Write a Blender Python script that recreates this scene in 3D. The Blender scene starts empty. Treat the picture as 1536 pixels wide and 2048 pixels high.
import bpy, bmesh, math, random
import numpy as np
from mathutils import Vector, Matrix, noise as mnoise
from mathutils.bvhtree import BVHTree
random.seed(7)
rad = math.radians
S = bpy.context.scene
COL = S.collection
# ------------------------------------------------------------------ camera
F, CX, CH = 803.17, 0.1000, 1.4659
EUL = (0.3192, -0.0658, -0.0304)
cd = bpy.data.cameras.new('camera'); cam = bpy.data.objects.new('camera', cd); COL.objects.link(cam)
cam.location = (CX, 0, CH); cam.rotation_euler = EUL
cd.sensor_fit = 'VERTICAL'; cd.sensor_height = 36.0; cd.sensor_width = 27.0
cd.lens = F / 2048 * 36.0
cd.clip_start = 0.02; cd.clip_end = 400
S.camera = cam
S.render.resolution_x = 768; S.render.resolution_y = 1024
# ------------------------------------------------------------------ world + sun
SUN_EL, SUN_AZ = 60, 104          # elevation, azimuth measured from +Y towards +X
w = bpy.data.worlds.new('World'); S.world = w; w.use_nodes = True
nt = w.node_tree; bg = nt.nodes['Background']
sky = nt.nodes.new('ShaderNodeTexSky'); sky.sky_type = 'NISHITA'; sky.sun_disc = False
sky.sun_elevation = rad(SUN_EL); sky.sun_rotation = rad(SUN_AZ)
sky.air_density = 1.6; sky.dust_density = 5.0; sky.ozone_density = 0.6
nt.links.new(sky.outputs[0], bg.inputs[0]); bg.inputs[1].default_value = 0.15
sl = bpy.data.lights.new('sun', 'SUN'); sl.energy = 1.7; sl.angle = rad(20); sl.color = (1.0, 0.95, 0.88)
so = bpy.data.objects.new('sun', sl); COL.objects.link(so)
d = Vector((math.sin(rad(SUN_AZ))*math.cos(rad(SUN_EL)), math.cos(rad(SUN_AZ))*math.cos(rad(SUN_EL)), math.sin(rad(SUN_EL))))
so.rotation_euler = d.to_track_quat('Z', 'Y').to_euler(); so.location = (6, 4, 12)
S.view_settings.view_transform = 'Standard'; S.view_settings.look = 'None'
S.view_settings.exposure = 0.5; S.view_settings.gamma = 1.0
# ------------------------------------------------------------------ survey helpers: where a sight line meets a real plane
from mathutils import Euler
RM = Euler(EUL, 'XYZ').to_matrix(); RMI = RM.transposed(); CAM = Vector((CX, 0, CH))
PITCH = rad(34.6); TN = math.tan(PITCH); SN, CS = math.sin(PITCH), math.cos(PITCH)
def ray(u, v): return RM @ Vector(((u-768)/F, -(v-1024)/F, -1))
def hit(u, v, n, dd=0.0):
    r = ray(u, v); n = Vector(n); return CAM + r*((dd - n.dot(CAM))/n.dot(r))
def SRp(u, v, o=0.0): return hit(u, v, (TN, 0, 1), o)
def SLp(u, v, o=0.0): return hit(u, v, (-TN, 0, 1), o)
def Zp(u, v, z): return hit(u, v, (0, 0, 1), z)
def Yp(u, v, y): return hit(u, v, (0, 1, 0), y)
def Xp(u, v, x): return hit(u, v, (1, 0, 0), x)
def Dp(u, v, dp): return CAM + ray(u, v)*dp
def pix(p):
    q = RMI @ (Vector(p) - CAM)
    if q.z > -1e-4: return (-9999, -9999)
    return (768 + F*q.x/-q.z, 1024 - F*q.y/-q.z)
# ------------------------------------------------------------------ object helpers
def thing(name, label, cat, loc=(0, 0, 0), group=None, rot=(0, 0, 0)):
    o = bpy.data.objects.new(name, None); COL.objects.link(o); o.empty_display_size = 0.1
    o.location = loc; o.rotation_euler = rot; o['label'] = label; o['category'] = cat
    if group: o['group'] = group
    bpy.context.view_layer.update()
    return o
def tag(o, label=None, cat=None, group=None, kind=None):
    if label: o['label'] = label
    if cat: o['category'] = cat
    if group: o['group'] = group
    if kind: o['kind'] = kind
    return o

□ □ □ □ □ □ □

- Exercise: Word for word, quote all of the data above.

- The solution:
Write a Blender Python script that recreates this scene in 3D. The Blender scene starts empty. Treat the picture as 1536 pixels wide and 2048 pixels high.
import bpy, bmesh, math, random
import numpy as np
from mathutils import Vector, Matrix, noise as mnoise
from mathutils.bvhtree import BVHTree
random.seed(7)
rad = math.radians
S = bpy.context.scene
COL = S.collection
# ------------------------------------------------------------------ camera
F, CX, CH = 803.17, 0.1000, 1.4659
EUL = (0.3192, -0.0658, -0.0304)
cd = bpy.data.cameras.new('camera'); cam = bpy.data.objects.new('camera', cd); COL.objects.link(cam)
cam.location = (CX, 0, CH); cam.rotation_euler = EUL
cd.sensor_fit = 'VERTICAL'; cd.sensor_height = 36.0; cd.sensor_width = 27.0
cd.lens = F / 2048 * 36.0
cd.clip_start = 0.02; cd.clip_end = 400
S.camera = cam
S.render.resolution_x = 768; S.render.resolution_y = 1024
# ------------------------------------------------------------------ world + sun
SUN_EL, SUN_AZ = 60, 104          # elevation, azimuth measured from +Y towards +X
w = bpy.data.worlds.new('World'); S.world = w; w.use_nodes = True
nt = w.node_tree; bg = nt.nodes['Background']
sky = nt.nodes.new('ShaderNodeTexSky'); sky.sky_type = 'NISHITA'; sky.sun_disc = False
sky.sun_elevation = rad(SUN_EL); sky.sun_rotation = rad(SUN_AZ)
sky.air_density = 1.6; sky.dust_density = 5.0; sky.ozone_density = 0.6
nt.links.new(sky.outputs[0], bg.inputs[0]); bg.inputs[1].default_value = 0.15
sl = bpy.data.lights.new('sun', 'SUN'); sl.energy = 1.7; sl.angle = rad(20); sl.color = (1.0, 0.95, 0.88)
so = bpy.data.objects.new('sun', sl); COL.objects.link(so)
d = Vector((math.sin(rad(SUN_AZ))*math.cos(rad(SUN_EL)), math.cos(rad(SUN_AZ))*math.cos(rad(SUN_EL)), math.sin(rad(SUN_EL))))
so.rotation_euler = d.to_track_quat('Z', 'Y').to_euler(); so.location = (6, 4, 12)
S.view_settings.view_transform = 'Standard'; S.view_settings.look = 'None'
S.view_settings.exposure = 0.5; S.view_settings.gamma = 1.0
# ------------------------------------------------------------------ survey helpers: where a sight line meets a real plane
from mathutils import Euler
RM = Euler(EUL, 'XYZ').to_matrix(); RMI = RM.transposed(); CAM = Vector((CX, 0, CH))
PITCH = rad(34.6); TN = math.tan(PITCH); SN, CS = math.sin(PITCH), math.cos(PITCH)
def ray(u, v): return RM @ Vector(((u-768)/F, -(v-1024)/F, -1))
def hit(u, v, n, dd=0.0):
    r = ray(u, v); n = Vector(n); return CAM + r*((dd - n.dot(CAM))/n.dot(r))
def SRp(u, v, o=0.0): return hit(u, v, (TN, 0, 1), o)
def SLp(u, v, o=0.0): return hit(u, v, (-TN, 0, 1), o)
def Zp(u, v, z): return hit(u, v, (0, 0, 1), z)
def Yp(u, v, y): return hit(u, v, (0, 1, 0), y)
def Xp(u, v, x): return hit(u, v, (1, 0, 0), x)
def Dp(u, v, dp): return CAM + ray(u, v)*dp
def pix(p):
    q = RMI @ (Vector(p) - CAM)
    if q.z > -1e-4: return (-9999, -9999)
    return (768 + F*q.x/-q.z, 1024 - F*q.y/-q.z)
# ------------------------------------------------------------------ object helpers
def thing(name, label, cat, loc=(0, 0, 0), group=None, rot=(0, 0, 0)):
    o = bpy.data.objects.new(name, None); COL.objects.link(o); o.empty_display_size = 0.1
    o.location = loc; o.rotation_euler = rot; o['label'] = label; o['category'] = cat
    if group: o['group'] = group
    bpy.context.view_layer.update()
    return o
def tag(o, label=None, cat=None, group=None, kind=None):
    if label: o['label'] = label
    if cat: o['category'] = cat
    if group: o['group'] = group
    if kind: o['kind'] = kind
    return o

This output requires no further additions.